He used to teach with an infinite source of creative classes to introduce and stimulate the students interest to the art of painting, its history and appreciation.
He was Director of a number of Schools of Visual Arts in Cuba and taught various well known Cuban artists including Flora Fong (exhibited in London 2007), Gabriel Gutierrez, Nasario Salazar, Oscar Rodriguez Laseria and Joel Jover.
At the age of 16, he won a prestigious and highly competitive scholarship to the Academia Leopoldo Romañach in Santa Clara, renowned as the most progressive art school in Cuba at that time.

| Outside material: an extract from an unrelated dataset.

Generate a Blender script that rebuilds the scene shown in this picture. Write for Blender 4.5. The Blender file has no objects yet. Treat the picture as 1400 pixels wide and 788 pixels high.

His art has been influenced by his close friendship with the renowned Cuban painters Hugo Consuega and Tapia Ruano, but over the years he developed his own and unique style of painting.'
'Looking at Juan Vázquez Martín's paintings, what is immediately recognisable, is the Renaissance concept of 'the window', the dissolution of forms discovered by Kandinski, as well as the sense of textural beauty introduced by the contemporary painters of the matière school.
We should not forget - because it was forgotten during the period of aesthetic and generational reductionism of the 1980s - that Vázquez Martín was a direct heir, in the 1960s, of the national abstract movement of the 1950s.
He used the criterion of symbiotic expression by joining figurative and abstract elements in his overall scheme of things, coalescing them into ectoplasmatic forms, almost veils, that distinguished him in the Cuban canon of painters of the late 1960s and early 1970s.
It is a whole language in itself, syncretic, and bearing a strong current of delight springing from the possibilities that he coaxes from the materials, methods and tools he uses to work with, the very keys to his paintings.